On the contrary, please notice how I carefully and deliberately stated nothing about Eich, not given my opinion on this and not taken sides here.
It would not be smart, it would invite people who have opinions on this to further push this discussion.
Barack Obama opposed prop 8 in 2008, and certainly never donated money to the campaign like Eich did. There are dozens of articles about it.
But he also opposed gay marriage, so to some extent he was homophobic, at least for political reasons. He later changed his mind on it, likely also for political reasons.

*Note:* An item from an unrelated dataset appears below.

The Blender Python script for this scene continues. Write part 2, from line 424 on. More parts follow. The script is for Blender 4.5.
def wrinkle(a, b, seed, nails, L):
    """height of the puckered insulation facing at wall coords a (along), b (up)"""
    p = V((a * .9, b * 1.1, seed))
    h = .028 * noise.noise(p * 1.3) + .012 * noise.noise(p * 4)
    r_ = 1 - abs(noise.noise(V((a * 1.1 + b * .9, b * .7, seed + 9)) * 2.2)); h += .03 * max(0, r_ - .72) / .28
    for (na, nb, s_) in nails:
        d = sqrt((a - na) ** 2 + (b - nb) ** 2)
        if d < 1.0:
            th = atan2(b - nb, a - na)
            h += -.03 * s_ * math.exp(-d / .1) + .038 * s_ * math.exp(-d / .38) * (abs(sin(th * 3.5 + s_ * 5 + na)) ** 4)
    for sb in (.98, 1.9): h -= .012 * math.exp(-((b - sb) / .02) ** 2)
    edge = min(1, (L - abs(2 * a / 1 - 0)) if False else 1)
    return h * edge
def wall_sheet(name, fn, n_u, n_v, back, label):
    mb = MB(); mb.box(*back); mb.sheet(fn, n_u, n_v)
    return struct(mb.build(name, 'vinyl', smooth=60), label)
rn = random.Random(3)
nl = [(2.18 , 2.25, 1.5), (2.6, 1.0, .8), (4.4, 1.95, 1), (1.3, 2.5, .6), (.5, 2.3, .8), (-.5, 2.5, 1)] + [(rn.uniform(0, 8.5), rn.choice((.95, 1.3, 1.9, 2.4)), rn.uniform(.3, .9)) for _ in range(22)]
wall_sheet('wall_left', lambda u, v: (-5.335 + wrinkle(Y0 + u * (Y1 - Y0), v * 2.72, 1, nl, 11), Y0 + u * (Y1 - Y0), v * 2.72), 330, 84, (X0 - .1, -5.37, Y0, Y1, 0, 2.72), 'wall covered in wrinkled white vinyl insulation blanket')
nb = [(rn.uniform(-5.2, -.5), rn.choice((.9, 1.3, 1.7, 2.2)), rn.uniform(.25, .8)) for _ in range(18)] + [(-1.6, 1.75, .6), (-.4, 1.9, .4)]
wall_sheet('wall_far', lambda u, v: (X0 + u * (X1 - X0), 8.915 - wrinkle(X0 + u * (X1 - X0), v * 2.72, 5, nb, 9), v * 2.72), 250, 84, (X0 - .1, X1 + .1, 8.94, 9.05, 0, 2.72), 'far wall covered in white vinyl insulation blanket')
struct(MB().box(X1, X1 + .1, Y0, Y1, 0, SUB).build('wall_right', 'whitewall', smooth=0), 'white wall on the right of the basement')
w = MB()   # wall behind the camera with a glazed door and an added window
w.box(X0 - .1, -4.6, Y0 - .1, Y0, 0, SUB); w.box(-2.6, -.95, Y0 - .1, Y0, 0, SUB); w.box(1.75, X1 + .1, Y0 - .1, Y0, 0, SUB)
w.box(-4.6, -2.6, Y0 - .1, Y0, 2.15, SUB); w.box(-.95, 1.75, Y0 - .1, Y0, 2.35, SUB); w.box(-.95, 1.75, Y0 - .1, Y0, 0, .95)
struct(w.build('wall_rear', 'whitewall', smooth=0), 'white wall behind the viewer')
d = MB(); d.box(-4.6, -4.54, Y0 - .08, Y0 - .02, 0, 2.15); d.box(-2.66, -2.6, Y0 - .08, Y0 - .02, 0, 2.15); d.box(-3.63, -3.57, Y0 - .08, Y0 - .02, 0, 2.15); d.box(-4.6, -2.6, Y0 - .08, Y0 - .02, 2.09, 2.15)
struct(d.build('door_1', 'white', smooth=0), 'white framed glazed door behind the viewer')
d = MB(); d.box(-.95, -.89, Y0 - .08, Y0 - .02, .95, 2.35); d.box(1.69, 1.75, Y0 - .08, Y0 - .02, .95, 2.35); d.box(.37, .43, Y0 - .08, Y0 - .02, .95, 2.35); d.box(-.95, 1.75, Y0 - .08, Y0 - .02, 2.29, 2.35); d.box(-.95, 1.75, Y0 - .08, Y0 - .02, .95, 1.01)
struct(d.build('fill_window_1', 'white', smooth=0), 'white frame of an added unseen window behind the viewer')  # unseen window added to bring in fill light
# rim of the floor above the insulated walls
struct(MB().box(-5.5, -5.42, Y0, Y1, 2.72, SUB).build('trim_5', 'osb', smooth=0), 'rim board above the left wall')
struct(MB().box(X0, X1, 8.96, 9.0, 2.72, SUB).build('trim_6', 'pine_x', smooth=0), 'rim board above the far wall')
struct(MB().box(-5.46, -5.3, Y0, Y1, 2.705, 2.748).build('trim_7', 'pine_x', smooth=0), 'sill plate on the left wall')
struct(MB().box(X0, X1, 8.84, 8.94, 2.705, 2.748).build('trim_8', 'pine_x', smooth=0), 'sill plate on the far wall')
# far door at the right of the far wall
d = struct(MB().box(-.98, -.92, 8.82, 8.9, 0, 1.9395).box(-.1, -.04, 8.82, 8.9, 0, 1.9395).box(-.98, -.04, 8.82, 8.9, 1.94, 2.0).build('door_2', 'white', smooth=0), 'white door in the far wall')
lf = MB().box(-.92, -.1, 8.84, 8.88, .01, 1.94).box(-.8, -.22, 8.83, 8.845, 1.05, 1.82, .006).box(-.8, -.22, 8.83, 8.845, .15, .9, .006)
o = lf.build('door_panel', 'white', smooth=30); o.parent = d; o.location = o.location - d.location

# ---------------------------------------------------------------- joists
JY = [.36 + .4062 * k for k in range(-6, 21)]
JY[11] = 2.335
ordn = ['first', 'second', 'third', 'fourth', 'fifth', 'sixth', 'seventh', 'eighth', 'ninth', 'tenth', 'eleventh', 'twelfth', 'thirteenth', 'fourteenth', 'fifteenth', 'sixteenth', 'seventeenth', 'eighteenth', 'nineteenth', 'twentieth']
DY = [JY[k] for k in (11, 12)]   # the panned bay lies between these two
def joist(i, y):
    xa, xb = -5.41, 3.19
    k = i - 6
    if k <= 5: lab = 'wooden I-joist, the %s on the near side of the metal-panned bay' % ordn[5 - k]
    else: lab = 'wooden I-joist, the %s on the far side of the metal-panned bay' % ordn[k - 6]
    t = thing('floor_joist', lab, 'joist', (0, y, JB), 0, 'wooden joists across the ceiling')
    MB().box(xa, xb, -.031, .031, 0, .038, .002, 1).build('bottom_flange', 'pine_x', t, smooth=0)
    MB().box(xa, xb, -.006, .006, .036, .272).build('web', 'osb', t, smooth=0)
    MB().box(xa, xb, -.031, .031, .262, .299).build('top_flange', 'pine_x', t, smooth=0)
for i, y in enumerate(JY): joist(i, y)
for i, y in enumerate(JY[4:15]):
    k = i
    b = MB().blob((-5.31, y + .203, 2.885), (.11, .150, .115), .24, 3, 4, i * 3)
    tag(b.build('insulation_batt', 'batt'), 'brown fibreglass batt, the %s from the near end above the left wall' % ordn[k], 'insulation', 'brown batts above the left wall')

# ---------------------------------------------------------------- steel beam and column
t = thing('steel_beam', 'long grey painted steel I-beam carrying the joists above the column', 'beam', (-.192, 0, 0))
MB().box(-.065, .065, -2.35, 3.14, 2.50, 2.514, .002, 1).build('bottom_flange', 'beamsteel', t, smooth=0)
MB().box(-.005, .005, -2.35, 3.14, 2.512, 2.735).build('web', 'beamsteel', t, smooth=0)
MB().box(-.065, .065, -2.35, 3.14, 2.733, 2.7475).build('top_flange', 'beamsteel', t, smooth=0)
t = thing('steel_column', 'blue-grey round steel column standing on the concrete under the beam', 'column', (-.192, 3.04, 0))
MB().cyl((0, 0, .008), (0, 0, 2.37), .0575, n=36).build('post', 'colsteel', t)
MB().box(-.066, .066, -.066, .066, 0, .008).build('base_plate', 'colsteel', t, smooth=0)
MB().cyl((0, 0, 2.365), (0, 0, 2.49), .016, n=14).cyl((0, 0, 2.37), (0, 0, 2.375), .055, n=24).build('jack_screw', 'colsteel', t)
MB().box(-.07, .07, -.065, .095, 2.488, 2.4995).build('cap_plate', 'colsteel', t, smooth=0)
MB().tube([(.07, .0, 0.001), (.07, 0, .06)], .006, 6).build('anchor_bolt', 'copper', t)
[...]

But shame on you for using such disingenuous bullshit tactics to make your homophobic point: “If you call Eich a homophobe, then you also have to call <insert beloved liberal figure> a homophobe!”. For one, it ignores the fact that people’s minds can change over time, whereas Eich has never changed his stance on gay marriage and has never disavowed the money he spent trying to stop it. And two, it’s just a red herring argument and attempted hypocrisy trap.
And worse, it’s a fucking terrible hypocrisy trap. There are millions of people who support gay marriage but never supported Barack Obama, and millions more who supported Obama precisely because they didn’t want gay marriage and thought they could trust him to not change his mind on it. Obama may be beloved by some liberals, but he is a hypocrite to many on a multitude of reasons, ranging from his gay marriage flip flop, to his support of the patriot act, to the promotion of indefinite detention and torture to federal law, to the fact that he continued the pointless Iraq war for his entire term.
There is no opt-out to not use a VPN. There's... the Mullvad logo, which seems pretty reasonable. Certainly more reasonable than injecting their own ad network into your pages and pushing your home-rolled cryptocoin.
I have been using brave for a long time, and the only places where crypto is mentioned is in the new tab window. You have to opt in to add replacement.